■ OBJECTIVE
Copy each line exactly. Leave nothing out.

■ RECORDED INFORMATION
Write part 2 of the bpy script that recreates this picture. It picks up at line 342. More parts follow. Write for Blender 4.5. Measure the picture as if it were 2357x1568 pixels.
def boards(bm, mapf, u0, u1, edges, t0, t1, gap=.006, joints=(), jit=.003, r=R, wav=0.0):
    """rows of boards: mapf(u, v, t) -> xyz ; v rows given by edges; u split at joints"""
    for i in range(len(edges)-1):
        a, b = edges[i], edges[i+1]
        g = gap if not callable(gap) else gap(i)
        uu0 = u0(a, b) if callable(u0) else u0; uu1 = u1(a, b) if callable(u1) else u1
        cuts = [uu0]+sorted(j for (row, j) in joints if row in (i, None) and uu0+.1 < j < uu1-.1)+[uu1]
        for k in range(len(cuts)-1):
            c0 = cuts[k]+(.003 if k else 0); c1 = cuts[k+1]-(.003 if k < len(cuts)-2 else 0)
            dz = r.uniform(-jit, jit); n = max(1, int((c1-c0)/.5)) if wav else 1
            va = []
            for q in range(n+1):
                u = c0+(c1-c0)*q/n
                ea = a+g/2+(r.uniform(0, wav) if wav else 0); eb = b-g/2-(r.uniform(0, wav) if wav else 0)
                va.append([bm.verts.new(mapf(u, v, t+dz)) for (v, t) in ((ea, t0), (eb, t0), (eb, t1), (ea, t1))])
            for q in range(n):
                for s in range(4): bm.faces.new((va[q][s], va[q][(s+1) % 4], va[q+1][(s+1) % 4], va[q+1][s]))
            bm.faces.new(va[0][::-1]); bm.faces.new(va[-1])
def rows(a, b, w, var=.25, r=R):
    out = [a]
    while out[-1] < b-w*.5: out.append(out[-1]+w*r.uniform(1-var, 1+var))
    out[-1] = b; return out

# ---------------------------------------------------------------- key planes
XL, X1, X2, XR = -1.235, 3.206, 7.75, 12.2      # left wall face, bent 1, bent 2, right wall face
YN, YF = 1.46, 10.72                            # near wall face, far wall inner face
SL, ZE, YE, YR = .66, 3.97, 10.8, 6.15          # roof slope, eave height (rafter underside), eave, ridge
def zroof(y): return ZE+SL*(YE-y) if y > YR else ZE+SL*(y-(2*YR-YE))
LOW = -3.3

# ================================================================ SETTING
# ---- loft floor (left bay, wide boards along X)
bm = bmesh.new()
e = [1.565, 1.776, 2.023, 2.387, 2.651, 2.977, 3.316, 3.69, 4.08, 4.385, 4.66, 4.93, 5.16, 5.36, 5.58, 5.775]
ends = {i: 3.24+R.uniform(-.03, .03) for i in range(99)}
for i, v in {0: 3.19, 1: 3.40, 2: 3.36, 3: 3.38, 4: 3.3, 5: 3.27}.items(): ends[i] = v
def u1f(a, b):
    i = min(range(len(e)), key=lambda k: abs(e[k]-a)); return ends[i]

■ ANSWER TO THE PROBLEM
Write part 2 of the bpy script that recreates this picture. It picks up at line 342. More parts follow. Write for Blender 4.5. Measure the picture as if it were 2357x1568 pixels.
def boards(bm, mapf, u0, u1, edges, t0, t1, gap=.006, joints=(), jit=.003, r=R, wav=0.0):
    """rows of boards: mapf(u, v, t) -> xyz ; v rows given by edges; u split at joints"""
    for i in range(len(edges)-1):
        a, b = edges[i], edges[i+1]
        g = gap if not callable(gap) else gap(i)
        uu0 = u0(a, b) if callable(u0) else u0; uu1 = u1(a, b) if callable(u1) else u1
        cuts = [uu0]+sorted(j for (row, j) in joints if row in (i, None) and uu0+.1 < j < uu1-.1)+[uu1]
        for k in range(len(cuts)-1):
            c0 = cuts[k]+(.003 if k else 0); c1 = cuts[k+1]-(.003 if k < len(cuts)-2 else 0)
            dz = r.uniform(-jit, jit); n = max(1, int((c1-c0)/.5)) if wav else 1
            va = []
            for q in range(n+1):
                u = c0+(c1-c0)*q/n
                ea = a+g/2+(r.uniform(0, wav) if wav else 0); eb = b-g/2-(r.uniform(0, wav) if wav else 0)
                va.append([bm.verts.new(mapf(u, v, t+dz)) for (v, t) in ((ea, t0), (eb, t0), (eb, t1), (ea, t1))])
            for q in range(n):
                for s in range(4): bm.faces.new((va[q][s], va[q][(s+1) % 4], va[q+1][(s+1) % 4], va[q+1][s]))
            bm.faces.new(va[0][::-1]); bm.faces.new(va[-1])
def rows(a, b, w, var=.25, r=R):
    out = [a]
    while out[-1] < b-w*.5: out.append(out[-1]+w*r.uniform(1-var, 1+var))
    out[-1] = b; return out

# ---------------------------------------------------------------- key planes
XL, X1, X2, XR = -1.235, 3.206, 7.75, 12.2      # left wall face, bent 1, bent 2, right wall face
YN, YF = 1.46, 10.72                            # near wall face, far wall inner face
SL, ZE, YE, YR = .66, 3.97, 10.8, 6.15          # roof slope, eave height (rafter underside), eave, ridge
def zroof(y): return ZE+SL*(YE-y) if y > YR else ZE+SL*(y-(2*YR-YE))
LOW = -3.3

# ================================================================ SETTING
# ---- loft floor (left bay, wide boards along X)
bm = bmesh.new()
e = [1.565, 1.776, 2.023, 2.387, 2.651, 2.977, 3.316, 3.69, 4.08, 4.385, 4.66, 4.93, 5.16, 5.36, 5.58, 5.775]
ends = {i: 3.24+R.uniform(-.03, .03) for i in range(99)}
for i, v in {0: 3.19, 1: 3.40, 2: 3.36, 3: 3.38, 4: 3.3, 5: 3.27}.items(): ends[i] = v
def u1f(a, b):
    i = min(range(len(e)), key=lambda k: abs(e[k]-a)); return ends[i]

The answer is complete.